Riverhead’s Sarah McGrath Talks About Liz Moore’s “Riveting and Moving” NYT Bestselling Novel

LONG BRIGHT RIVER by Liz Moore, published by Riverhead Books last month, was an instant New York Times bestseller and has received rave reviews that called the book “powerful” (Wall Street Journal), “outstanding” (Associated Press), “electrifying” (O, The Oprah Magazine), and “genre-defying” (People).

At the heart of LONG BRIGHT RIVER are two sisters who occupy the exact same Philadelphia neighborhood, but lead drastically different lives: one is a police officer, while the other suffers from heroin addiction and lives on the streets. Once inseparable, they haven’t spoken for years, but when women start being murdered in the area and one sister goes missing, the other must risk everything to figure out what happened and to save her sister.

LONG BRIGHT RIVER was chosen as the inaugural book for the new New York Times Book Review’sGroup Text” Book Club column, saying “[Moore’s] careful balance of the hard-bitten with the heartfelt is what elevates Long Bright River from entertaining page-turner to a book that makes you want to call someone you love.” It was also chosen as Good Morning America’s January book club pick. After announcing the selection, GMA filmed a beautiful interview with Liz. To watch the segment, click here.

In this Three Questions for an Editor interview, Sarah McGrath, VP & Editor in Chief, Riverhead Books, talks about her initial impressions of the book in manuscript form, working with the author during the editorial process, and what readers she feels will enjoy this novel.

What were your first impressions when reading the manuscript of LONG BRIGHT RIVER?

LONG BRIGHT RIVER is the perfect literary page-turner. It’s a brilliantly plotted crime novel, yes, but equally powerful and crucial to the story is its emotional heart: the family drama set against the opioid epidemic. It’s both riveting and moving, with a deep pleasure that comes from the tautness of the plot, the intelligence of the narrative, and the humanity Moore brings to her characters.

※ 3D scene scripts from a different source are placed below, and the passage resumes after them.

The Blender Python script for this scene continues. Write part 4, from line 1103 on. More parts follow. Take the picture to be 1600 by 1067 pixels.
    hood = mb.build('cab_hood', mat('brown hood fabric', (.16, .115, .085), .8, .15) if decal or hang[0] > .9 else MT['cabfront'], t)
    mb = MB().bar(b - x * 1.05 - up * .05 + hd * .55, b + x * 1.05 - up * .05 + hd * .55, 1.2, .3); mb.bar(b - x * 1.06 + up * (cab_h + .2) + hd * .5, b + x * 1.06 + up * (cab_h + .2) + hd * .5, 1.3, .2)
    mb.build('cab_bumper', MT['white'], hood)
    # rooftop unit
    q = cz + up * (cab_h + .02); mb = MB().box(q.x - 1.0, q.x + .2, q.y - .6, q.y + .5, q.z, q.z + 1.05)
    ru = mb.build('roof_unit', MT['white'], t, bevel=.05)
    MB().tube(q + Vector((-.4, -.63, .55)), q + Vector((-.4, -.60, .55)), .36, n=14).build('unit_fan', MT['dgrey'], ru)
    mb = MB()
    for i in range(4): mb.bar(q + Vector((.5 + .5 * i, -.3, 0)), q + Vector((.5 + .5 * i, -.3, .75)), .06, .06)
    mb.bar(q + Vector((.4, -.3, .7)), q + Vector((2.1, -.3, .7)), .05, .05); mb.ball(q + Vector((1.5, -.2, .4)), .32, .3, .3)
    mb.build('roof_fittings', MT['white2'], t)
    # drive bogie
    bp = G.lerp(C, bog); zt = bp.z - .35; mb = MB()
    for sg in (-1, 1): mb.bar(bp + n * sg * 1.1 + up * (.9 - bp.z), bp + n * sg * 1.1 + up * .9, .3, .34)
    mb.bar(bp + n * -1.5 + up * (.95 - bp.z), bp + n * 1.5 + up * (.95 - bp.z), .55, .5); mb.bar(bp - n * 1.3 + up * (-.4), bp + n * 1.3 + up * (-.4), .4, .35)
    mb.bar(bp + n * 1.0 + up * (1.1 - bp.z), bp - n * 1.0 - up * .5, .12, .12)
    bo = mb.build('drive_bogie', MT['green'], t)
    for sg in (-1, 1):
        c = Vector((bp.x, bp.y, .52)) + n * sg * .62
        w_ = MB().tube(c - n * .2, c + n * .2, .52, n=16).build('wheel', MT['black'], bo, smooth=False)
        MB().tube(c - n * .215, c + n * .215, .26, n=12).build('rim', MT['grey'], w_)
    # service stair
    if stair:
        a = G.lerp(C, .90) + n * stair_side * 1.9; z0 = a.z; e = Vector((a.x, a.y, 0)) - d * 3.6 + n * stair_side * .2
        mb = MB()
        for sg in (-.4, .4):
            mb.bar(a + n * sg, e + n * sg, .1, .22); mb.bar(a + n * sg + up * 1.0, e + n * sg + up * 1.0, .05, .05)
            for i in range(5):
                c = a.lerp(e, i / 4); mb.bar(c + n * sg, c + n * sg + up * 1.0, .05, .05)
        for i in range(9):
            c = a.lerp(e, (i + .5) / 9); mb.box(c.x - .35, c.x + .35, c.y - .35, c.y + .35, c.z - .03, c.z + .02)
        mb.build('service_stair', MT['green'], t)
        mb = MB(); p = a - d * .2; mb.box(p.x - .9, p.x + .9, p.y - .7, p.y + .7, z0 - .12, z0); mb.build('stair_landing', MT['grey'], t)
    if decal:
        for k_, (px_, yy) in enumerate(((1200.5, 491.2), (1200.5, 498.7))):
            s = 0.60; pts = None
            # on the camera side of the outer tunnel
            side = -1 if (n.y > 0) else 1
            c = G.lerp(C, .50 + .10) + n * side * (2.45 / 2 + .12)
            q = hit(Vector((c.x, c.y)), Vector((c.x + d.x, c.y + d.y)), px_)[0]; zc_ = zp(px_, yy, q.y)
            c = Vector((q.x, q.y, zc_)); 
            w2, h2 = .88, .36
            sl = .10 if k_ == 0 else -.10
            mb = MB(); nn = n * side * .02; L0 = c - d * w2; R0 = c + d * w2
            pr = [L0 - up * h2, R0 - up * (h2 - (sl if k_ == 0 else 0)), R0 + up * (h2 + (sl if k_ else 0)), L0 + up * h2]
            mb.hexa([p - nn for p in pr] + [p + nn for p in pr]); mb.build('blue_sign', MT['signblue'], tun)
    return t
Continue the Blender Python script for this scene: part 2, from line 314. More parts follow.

What was the editing process like with Liz and how did you balance the strong powerful writing with the more commercial arena of crime fiction and police procedural?

Liz has had a lot of prior success with more traditional literary fiction. While the plot of LONG BRIGHT RIVER reaches more clearly into the thriller or police procedural category, her writing is just as clear and agile and affecting as ever, and that’s one of the things I fell in love with as a reader. The balance was there organically.

Who do you think will enjoy reading this book and why?

To me the readership spans at least 3 categories. It’s for readers of riveting family dramas – readers of Celeste Ng or Mary Beth Keane. It’s for readers of thrillers and police procedurals, especially those with a domestic focus and a powerful sense of place – readers of Tana French or Dennis Lehane or Paula Hawkins. And it’s for readers moved by a compassionate look at a difficult contemporary issues – readers of Beth Macy’s Dopesick, for instance. Many fans and reviewers have said that it’s a genre-defying book for anyone who wants to be reminded how much their family matters to them. Does it sound like I’m saying it’s a book for everyone? Maybe it is.